Remember to pay attention to your diocesan guidelines regarding your relationship with minors in a social network environment.  Every diocese offers suggestions.  Check out to see how the Diocese of St. Petersburg offers guidance in this area of Social Media.

By avoiding these social media mistakes, you’ll reach more new people, and strengthen relationships with your existing families. And those are results that you’re sure to “like.”

What is the most helpful point for you in this post?  Would love to hear your comments or click on the “like” button if this post is helpful to you!

Comments on: "What to Avoid in Social Media" (6)
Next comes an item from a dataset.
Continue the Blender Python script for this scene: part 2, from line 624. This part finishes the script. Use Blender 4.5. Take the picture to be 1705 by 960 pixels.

  1. Thanks for sharing this Carolyn! Great tips!

  2. Cherryl Sagan said:

    Facebook can be a good conduit between what’s happening at the parish and the parish community – especially the younger crowd. My daughter set up a Facebook page a couple of years ago in preparation for our Centennial Celebrations. We held many events in anticipation of the concluding Centennial Mass on the feast of our patron, St. Gerard Majella, October 16, 2011, and they were not only posted on Facebook, but instead of commercializing these events to the community, she issued invitations to take part in the different celebrations. It worked beautifully.

  3. I have learned that, while trying the new social media, I cannot neglect the old social media such as e-mail lists, e-newsletters, and USPS. I must make sure that these older approaches have pointers to the new initiatives. And I must go from static to interactive in my approach to my program web page with Polldaddy, embedded video, etc.

  4. Cheryl, What a wonderful example! Frank reminds us that we are now in a blended format where traditional and new media are part of our everyday lives!

  5. I definitely agree with not sounding like a commercial – no one goes onto Facebook to be advertised to. However, I don’t think “passing off the responsibility to an intern” is a bad idea. Most interns nowadays grew up with social media and know its ins and outs. They’ve learned how to write for the Internet and social media in particular. As long as they know your business, I think giving them this responsibility is a great idea.


    • Hi Bridget, I totally agree with your qualification “As long as they know your business” an intern can be a great support in the area of social media. The audience this blog is addressing is parish catechetical ministry. I also read in your blog that you have been looking for a PR internship. Have you considered approaching a church pastor and volunteering as an intern for the church? Young people with your interests and talents are needed in ministry…especially in assisting parish ministers in using social media in how they communicate in today’s Digital World.